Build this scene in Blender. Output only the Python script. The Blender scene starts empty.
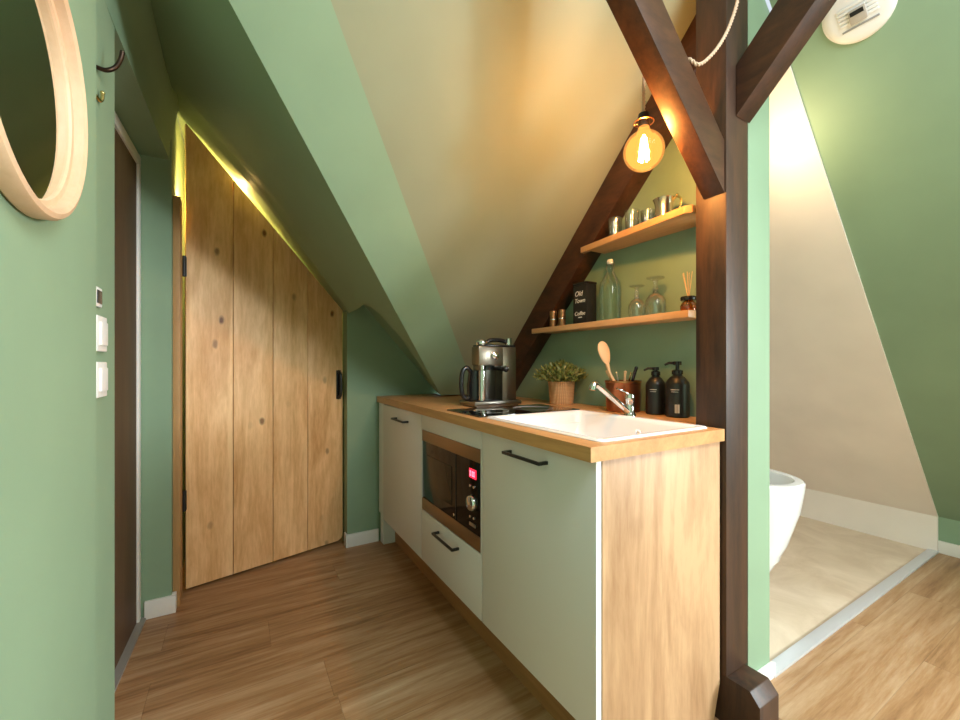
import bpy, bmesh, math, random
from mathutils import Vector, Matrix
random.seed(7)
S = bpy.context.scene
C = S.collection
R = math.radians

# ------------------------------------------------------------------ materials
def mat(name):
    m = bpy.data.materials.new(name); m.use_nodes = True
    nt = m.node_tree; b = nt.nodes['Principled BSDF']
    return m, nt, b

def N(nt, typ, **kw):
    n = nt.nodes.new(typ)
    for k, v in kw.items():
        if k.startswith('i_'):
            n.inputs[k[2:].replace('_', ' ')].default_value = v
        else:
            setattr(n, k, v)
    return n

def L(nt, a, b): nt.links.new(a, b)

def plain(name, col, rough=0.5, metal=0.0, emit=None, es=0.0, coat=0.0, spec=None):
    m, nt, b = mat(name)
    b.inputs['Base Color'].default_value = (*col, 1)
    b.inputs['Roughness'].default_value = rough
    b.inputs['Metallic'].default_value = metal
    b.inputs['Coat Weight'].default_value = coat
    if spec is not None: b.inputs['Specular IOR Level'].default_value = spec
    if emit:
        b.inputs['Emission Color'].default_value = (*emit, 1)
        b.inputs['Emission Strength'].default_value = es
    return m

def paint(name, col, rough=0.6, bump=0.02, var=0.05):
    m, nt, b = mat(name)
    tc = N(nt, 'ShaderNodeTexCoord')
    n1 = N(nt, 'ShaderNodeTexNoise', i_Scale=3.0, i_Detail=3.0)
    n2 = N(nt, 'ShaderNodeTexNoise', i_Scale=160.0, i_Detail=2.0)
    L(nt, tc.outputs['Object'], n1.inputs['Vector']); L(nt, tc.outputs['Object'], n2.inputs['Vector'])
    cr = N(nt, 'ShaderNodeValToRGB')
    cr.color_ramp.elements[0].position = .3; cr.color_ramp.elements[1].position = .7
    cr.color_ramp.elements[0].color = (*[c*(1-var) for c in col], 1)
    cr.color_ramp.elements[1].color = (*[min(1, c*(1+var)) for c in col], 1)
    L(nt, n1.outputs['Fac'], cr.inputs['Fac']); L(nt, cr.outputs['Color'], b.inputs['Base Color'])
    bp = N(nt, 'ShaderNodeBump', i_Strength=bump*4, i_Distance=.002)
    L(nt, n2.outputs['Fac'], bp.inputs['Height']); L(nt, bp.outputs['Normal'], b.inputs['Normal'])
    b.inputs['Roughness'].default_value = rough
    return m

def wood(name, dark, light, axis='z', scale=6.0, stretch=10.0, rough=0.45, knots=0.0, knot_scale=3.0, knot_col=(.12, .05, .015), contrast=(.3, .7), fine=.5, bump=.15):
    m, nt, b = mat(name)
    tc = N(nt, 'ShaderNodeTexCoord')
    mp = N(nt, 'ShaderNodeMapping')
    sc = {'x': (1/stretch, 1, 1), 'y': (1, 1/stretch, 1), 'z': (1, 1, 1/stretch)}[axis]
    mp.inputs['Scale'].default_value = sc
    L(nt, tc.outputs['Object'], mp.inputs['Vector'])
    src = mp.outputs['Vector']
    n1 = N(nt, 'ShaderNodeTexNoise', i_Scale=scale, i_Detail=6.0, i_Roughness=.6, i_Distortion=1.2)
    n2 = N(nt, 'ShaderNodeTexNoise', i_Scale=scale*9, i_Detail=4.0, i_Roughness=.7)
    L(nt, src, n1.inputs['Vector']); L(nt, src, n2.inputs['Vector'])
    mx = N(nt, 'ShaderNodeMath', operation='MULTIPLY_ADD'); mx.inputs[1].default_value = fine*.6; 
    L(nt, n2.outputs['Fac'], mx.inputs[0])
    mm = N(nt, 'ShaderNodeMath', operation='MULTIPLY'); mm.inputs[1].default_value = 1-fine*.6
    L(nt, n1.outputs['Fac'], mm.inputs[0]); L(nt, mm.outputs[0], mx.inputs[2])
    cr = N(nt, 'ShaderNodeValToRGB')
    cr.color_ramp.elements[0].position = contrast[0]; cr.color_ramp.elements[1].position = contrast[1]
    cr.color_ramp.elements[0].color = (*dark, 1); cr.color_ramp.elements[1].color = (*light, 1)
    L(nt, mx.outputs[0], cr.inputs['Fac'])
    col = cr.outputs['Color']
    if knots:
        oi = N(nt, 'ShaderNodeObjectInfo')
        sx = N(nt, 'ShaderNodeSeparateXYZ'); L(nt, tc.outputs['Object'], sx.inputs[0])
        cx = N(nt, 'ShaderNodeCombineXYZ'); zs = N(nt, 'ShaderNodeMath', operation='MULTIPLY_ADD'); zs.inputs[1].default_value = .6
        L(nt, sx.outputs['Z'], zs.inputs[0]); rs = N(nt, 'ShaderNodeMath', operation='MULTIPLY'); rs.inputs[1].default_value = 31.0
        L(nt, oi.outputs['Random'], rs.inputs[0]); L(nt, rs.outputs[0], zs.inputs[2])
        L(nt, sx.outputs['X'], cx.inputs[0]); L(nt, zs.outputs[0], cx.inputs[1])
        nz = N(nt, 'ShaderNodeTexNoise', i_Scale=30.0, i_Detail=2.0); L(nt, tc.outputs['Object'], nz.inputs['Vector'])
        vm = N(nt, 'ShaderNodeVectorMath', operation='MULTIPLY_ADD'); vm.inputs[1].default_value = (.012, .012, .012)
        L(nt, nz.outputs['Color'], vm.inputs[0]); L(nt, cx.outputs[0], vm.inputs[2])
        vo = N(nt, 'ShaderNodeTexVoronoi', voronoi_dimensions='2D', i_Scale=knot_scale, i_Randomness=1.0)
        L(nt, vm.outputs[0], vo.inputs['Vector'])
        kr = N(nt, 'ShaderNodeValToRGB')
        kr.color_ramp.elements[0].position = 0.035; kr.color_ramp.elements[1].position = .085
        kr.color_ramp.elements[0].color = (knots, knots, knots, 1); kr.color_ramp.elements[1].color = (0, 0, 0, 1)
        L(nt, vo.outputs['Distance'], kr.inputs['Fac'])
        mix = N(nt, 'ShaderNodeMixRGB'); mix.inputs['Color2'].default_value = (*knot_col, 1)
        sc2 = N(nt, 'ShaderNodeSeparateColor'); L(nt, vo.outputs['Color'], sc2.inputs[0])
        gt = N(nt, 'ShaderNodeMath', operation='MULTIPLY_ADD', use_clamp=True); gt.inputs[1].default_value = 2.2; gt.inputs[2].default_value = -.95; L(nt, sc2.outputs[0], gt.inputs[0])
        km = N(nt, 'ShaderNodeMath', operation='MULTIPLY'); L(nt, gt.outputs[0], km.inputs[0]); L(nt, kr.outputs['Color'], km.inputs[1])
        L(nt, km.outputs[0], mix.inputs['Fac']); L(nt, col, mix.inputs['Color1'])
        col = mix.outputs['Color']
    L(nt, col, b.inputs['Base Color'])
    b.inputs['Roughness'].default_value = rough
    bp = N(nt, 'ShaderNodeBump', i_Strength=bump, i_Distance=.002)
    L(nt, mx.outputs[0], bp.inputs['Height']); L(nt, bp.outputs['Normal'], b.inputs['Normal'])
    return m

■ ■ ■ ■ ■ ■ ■

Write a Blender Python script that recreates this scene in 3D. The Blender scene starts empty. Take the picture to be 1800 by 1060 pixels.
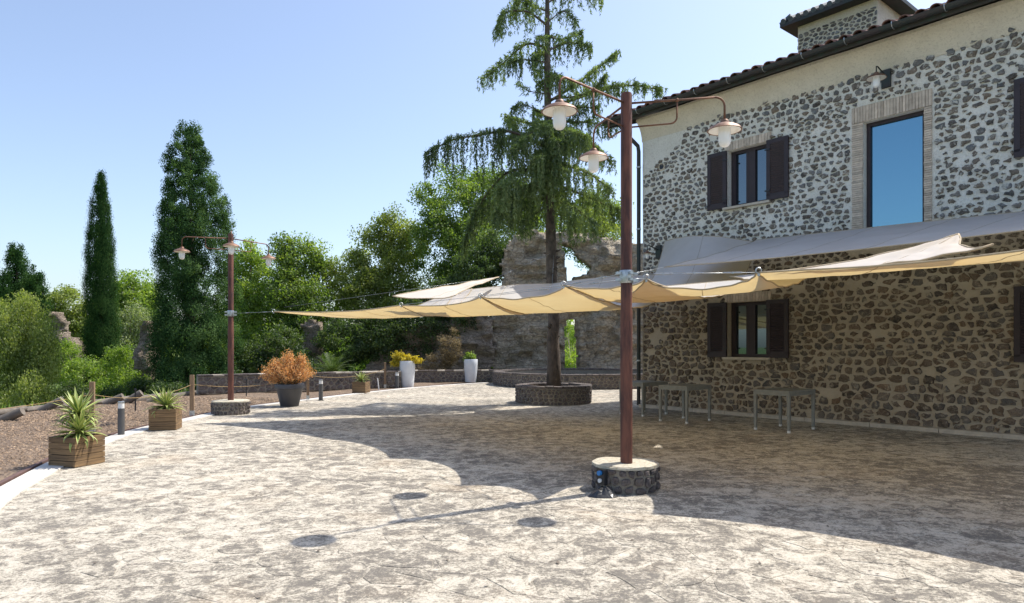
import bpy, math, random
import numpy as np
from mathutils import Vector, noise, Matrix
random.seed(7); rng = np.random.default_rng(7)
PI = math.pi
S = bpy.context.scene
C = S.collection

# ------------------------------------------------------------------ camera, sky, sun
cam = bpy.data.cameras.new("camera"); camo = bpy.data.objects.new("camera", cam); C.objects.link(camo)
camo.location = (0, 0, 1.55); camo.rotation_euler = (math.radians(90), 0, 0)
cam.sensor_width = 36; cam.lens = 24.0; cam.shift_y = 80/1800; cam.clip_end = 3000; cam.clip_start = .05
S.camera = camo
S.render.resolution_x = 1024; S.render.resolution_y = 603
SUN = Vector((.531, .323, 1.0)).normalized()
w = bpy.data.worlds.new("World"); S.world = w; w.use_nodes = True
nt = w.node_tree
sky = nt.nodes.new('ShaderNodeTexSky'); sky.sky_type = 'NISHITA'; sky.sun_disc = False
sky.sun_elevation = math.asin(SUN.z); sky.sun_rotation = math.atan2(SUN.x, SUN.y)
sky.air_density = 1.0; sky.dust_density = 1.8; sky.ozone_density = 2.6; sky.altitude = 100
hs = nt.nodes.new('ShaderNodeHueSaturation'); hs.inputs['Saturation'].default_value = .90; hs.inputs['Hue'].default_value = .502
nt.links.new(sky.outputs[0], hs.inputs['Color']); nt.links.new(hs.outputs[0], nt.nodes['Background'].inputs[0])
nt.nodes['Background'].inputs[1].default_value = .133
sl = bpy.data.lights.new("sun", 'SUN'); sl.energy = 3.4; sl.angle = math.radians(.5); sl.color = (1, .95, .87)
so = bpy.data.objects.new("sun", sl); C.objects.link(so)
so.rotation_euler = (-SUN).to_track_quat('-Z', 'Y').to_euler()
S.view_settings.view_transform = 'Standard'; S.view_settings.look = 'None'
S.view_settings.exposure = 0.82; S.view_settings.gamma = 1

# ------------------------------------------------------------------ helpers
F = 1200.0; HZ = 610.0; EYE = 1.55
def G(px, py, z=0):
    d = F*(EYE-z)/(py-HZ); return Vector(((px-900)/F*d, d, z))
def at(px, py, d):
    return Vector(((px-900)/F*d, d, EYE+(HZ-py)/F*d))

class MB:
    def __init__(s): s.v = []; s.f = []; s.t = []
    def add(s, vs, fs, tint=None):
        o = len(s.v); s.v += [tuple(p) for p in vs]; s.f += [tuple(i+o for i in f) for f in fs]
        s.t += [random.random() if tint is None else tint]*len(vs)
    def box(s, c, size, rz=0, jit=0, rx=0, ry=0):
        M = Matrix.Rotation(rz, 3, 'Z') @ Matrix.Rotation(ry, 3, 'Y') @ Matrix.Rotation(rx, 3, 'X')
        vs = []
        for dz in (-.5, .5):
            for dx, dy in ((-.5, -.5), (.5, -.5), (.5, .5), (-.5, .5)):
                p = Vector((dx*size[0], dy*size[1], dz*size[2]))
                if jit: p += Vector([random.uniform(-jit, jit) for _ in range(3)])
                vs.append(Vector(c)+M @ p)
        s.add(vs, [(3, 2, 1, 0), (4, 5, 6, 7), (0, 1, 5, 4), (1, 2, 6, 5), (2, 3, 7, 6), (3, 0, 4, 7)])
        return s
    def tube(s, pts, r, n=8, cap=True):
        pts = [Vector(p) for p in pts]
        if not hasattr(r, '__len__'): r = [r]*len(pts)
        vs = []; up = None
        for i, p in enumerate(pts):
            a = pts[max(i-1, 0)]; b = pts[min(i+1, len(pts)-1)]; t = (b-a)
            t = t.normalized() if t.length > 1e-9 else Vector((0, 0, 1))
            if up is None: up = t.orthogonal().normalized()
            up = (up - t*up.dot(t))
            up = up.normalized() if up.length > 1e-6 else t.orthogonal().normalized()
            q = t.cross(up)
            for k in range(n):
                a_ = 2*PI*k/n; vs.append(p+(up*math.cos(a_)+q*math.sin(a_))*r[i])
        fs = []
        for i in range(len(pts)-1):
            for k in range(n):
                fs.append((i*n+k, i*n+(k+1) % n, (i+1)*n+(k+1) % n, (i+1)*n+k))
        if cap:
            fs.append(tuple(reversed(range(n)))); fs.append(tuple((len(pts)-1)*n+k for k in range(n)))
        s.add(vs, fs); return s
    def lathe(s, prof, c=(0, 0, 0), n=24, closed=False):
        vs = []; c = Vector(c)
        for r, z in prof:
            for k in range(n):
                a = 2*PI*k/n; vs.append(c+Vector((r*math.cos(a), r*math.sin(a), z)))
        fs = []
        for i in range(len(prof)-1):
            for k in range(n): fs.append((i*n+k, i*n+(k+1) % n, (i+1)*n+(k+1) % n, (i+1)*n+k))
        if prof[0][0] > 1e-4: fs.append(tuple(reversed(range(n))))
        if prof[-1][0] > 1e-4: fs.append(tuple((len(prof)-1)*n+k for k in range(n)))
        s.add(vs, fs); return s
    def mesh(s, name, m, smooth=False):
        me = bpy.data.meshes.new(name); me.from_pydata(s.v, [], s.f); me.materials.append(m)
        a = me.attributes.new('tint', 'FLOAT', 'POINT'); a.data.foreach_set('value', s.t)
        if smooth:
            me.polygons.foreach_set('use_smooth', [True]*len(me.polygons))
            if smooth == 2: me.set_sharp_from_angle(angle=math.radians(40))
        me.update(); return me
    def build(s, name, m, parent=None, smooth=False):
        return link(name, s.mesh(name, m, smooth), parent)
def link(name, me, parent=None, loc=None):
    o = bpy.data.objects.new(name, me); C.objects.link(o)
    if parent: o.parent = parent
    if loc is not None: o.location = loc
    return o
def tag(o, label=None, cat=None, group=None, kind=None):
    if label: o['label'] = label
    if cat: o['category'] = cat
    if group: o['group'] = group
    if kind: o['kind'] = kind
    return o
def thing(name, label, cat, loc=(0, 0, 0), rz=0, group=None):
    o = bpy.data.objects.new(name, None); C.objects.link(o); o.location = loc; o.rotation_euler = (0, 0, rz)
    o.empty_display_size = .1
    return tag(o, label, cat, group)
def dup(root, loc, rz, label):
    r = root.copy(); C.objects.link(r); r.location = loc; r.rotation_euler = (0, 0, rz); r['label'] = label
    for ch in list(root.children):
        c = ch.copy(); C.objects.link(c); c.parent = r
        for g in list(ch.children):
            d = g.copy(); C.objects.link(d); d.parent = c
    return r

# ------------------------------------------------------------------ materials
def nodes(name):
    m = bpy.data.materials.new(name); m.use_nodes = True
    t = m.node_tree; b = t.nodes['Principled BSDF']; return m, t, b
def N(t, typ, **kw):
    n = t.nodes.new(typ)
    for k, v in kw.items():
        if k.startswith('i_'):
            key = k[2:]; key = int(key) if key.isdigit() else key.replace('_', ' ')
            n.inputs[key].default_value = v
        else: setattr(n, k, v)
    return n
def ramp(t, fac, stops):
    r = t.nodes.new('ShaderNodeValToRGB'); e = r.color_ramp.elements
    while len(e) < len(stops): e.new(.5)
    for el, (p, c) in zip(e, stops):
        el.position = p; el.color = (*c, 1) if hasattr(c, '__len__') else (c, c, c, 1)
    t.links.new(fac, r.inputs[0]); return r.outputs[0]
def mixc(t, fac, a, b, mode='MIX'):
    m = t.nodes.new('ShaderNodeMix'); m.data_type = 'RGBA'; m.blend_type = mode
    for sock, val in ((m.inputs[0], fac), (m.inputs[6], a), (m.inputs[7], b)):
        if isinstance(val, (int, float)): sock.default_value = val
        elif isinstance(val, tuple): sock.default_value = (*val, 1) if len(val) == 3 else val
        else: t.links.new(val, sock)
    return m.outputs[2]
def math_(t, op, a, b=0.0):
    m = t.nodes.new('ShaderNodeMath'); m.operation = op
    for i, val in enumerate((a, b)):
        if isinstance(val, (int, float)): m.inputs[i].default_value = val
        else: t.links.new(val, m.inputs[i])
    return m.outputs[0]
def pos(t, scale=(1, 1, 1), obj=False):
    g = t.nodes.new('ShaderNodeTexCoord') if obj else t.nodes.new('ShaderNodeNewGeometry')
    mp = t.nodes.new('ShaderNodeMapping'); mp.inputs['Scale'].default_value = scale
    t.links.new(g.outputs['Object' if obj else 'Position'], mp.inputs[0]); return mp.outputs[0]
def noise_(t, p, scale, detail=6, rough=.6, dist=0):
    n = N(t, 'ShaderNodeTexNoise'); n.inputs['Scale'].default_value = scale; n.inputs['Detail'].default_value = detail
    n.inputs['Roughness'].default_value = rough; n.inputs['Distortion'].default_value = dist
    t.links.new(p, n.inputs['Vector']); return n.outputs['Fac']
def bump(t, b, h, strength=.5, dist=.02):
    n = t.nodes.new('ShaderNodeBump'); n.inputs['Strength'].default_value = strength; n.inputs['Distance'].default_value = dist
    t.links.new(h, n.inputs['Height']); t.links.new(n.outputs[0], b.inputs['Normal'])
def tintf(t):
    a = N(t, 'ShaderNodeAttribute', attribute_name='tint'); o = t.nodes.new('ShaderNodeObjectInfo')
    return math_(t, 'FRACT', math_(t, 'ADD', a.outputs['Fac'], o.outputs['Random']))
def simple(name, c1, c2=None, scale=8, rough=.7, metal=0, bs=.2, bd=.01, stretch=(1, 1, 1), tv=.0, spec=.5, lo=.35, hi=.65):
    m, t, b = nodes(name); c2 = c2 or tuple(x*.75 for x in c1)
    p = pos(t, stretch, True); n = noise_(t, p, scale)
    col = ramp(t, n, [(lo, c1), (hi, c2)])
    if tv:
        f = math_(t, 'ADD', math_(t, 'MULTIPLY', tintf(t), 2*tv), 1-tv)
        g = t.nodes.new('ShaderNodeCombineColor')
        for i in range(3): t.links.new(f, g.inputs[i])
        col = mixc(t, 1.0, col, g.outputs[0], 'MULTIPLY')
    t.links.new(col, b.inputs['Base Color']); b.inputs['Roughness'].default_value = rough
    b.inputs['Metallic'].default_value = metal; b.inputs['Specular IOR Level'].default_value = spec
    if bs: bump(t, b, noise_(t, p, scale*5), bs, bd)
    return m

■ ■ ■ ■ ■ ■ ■

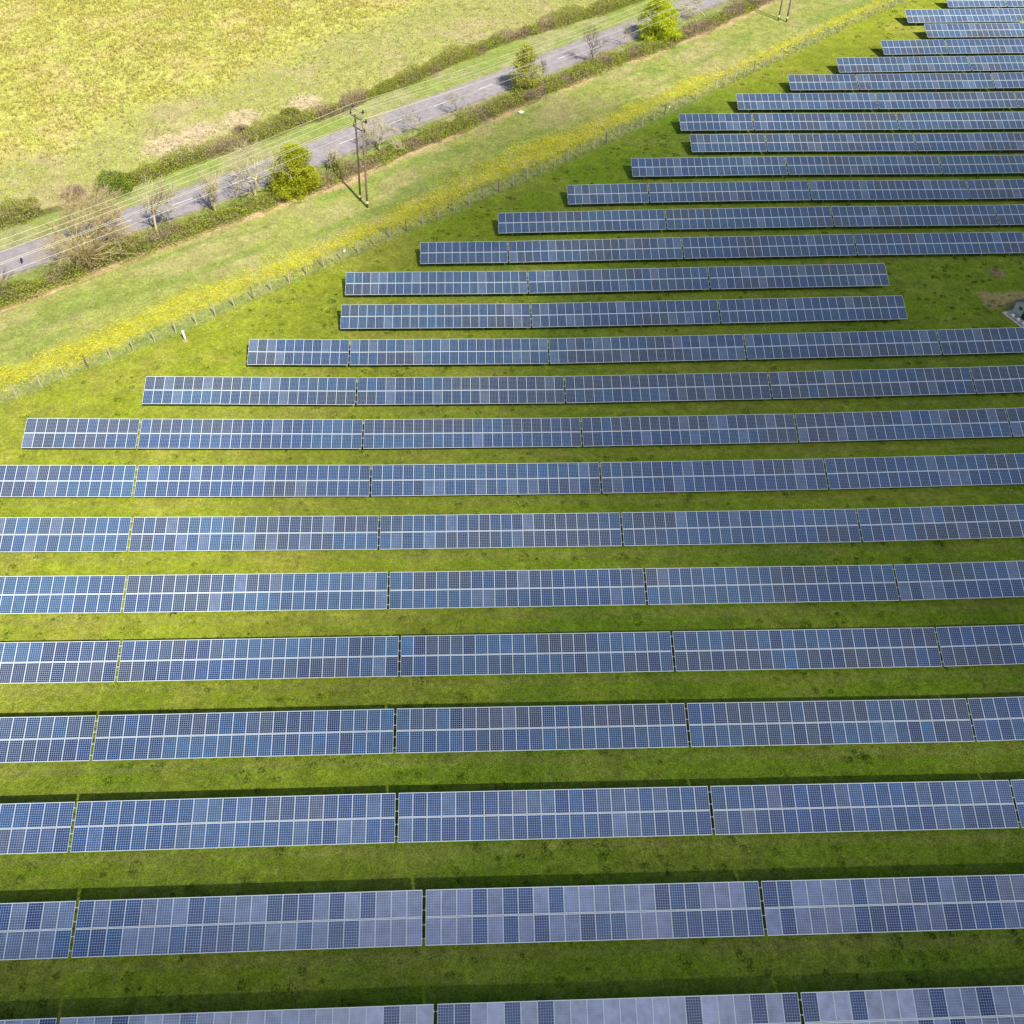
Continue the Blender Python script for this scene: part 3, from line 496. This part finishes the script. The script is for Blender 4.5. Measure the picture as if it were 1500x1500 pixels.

■ ■ ■ ■ ■ ■ ■

* _Goal of the exercise_
Above are records with pictures. Reproduce exactly only the lines from the line with "Write a Blender" through the line with "return Vector(((px-900)/F*d, d, EYE+(HZ-py)/F*d))", both ends included, and leave the pictures out.

* _Output below_
Write a Blender Python script that recreates this scene in 3D. The Blender scene starts empty. Take the picture to be 1800 by 1060 pixels.
import bpy, math, random
import numpy as np
from mathutils import Vector, noise, Matrix
random.seed(7); rng = np.random.default_rng(7)
PI = math.pi
S = bpy.context.scene
C = S.collection

# ------------------------------------------------------------------ camera, sky, sun
cam = bpy.data.cameras.new("camera"); camo = bpy.data.objects.new("camera", cam); C.objects.link(camo)
camo.location = (0, 0, 1.55); camo.rotation_euler = (math.radians(90), 0, 0)
cam.sensor_width = 36; cam.lens = 24.0; cam.shift_y = 80/1800; cam.clip_end = 3000; cam.clip_start = .05
S.camera = camo
S.render.resolution_x = 1024; S.render.resolution_y = 603
SUN = Vector((.531, .323, 1.0)).normalized()
w = bpy.data.worlds.new("World"); S.world = w; w.use_nodes = True
nt = w.node_tree
sky = nt.nodes.new('ShaderNodeTexSky'); sky.sky_type = 'NISHITA'; sky.sun_disc = False
sky.sun_elevation = math.asin(SUN.z); sky.sun_rotation = math.atan2(SUN.x, SUN.y)
sky.air_density = 1.0; sky.dust_density = 1.8; sky.ozone_density = 2.6; sky.altitude = 100
hs = nt.nodes.new('ShaderNodeHueSaturation'); hs.inputs['Saturation'].default_value = .90; hs.inputs['Hue'].default_value = .502
nt.links.new(sky.outputs[0], hs.inputs['Color']); nt.links.new(hs.outputs[0], nt.nodes['Background'].inputs[0])
nt.nodes['Background'].inputs[1].default_value = .133
sl = bpy.data.lights.new("sun", 'SUN'); sl.energy = 3.4; sl.angle = math.radians(.5); sl.color = (1, .95, .87)
so = bpy.data.objects.new("sun", sl); C.objects.link(so)
so.rotation_euler = (-SUN).to_track_quat('-Z', 'Y').to_euler()
S.view_settings.view_transform = 'Standard'; S.view_settings.look = 'None'
S.view_settings.exposure = 0.82; S.view_settings.gamma = 1

# ------------------------------------------------------------------ helpers
F = 1200.0; HZ = 610.0; EYE = 1.55
def G(px, py, z=0):
    d = F*(EYE-z)/(py-HZ); return Vector(((px-900)/F*d, d, z))
def at(px, py, d):
    return Vector(((px-900)/F*d, d, EYE+(HZ-py)/F*d))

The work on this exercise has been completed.